With the iPhone 7 Plus, it almost feels like the situation has reversed. Now, Apple’s hardware is better – but it’s being let down a little by the software. This is entirely speculation, but I think the failure to release the Bokeh feature at launch gives us a clue, pointing towards the conclusion that the camera software hasn’t had as much polish as you would expect from Apple.

The good news, of course, is that this can be fixed with software. The even better news is that you might be able to do it yourself using third-party software. That’s because thanks to iOS 10 the iPhone 7 Plus can now capture and handle RAW DNG-format images natively, just like a high-end DSLR.

And although the camera app doesn’t give you the option of capturing in RAW just yet, third-party app developers are already beginning to explore the capability. One of the first is Adobe’s Lightroom Mobile, whose built-in camera app now defaults to RAW capture.

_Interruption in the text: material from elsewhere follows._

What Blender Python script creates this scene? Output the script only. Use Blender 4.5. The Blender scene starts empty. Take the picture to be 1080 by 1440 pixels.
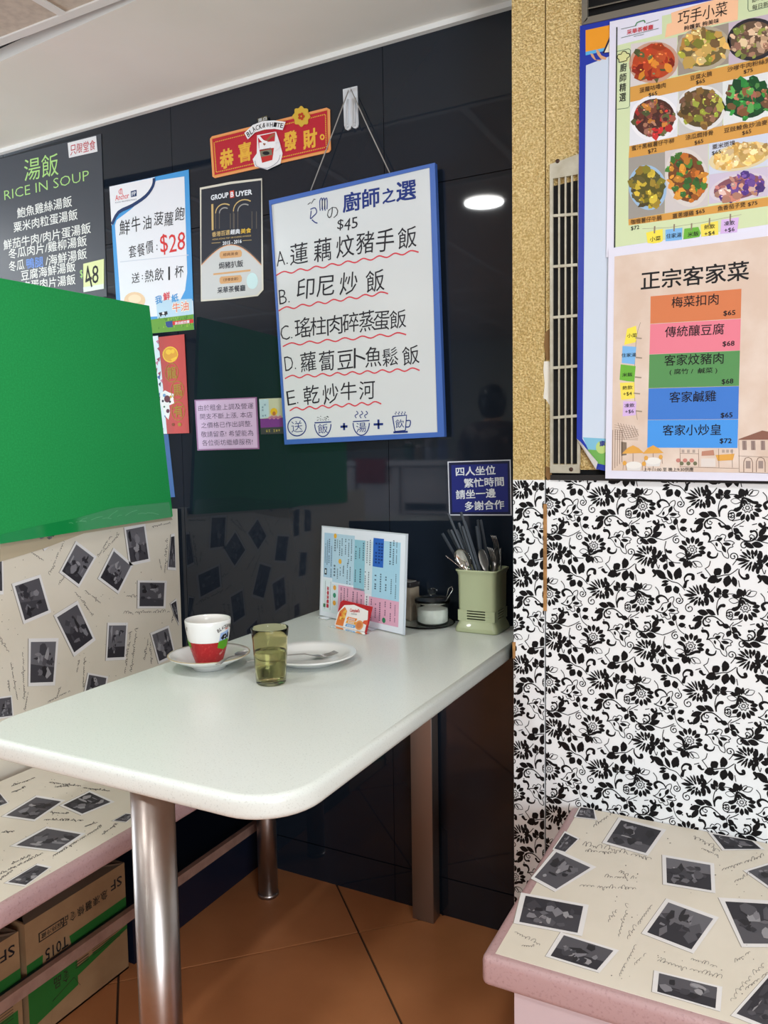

Using this – and a little judicious editing in Lightroom Mobile itself – I found I was able to produce much cleaner photographs in low light than with the native camera app, with none of the unattractive blotchiness in areas of smooth transition.

This is not ideal, of course. I’d far rather Apple sorted out its own processing algorithms, rendering this sort of workaround unnecessary, but for now, it’s good enough to know that the hardware is excellent; the software will surely soon catch up.